Unfortunately, even at advanced stages of the undergraduate degree, a large proportion of students are showing that they are still stuck in the old paradigm. Students are thoughtlessly applying formula, they do not understand what the variables represent, use formula in inappropriate contexts, make crucial sign errors that would be obvious if they understood the underlying physical situation. When asked to explain or derive a physical relationship, they just randomly manipulate formula (valid in a regime explicitly not appropriate in the situation presented) without examining the physical basis of the phenomena, leading to entirely erroneous results.

Worrying is also the inability to recognise patently wrong answers that are many orders of magnitude out, e.g. the volume of a Krypton atom being half a cubic metre, or that a buoy requiring a terrawatt of optical power to be visible at a range of 5km. Mistakes happen, especially under exam conditions, but not being able to make physical sense of the numbers calculated speaks to a fundamental lack of understanding of basic concepts.

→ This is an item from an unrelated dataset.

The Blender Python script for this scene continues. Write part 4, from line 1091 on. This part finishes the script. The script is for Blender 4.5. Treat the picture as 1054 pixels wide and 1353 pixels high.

I do not know what can be done practically. Perhaps 12 or 13 years of prior conditioning through primary and secondary education cannot be undone effectively even in 3 or 4 years. But I'd suggest these general steps:
  • Improve mathematical skills. The maths should be the least of your worries allowing you to concentrate on the physical content
  • Put in the effort. Do lots of examples, without reference to solutions. Do difficult problems, stretch your thinking. Learn from your mistakes.
  • Explain to others, discuss things. The best way of learning is trying to teach it to someone else.
  • Integrate your learning. Make connections between subjects. Use knowledge in one area to help learn another.
For all the government rhetoric about universities supplying skilled workers for the economy, we're failing the basic principles of higher education, that of producing graduates who can think critically and effectively.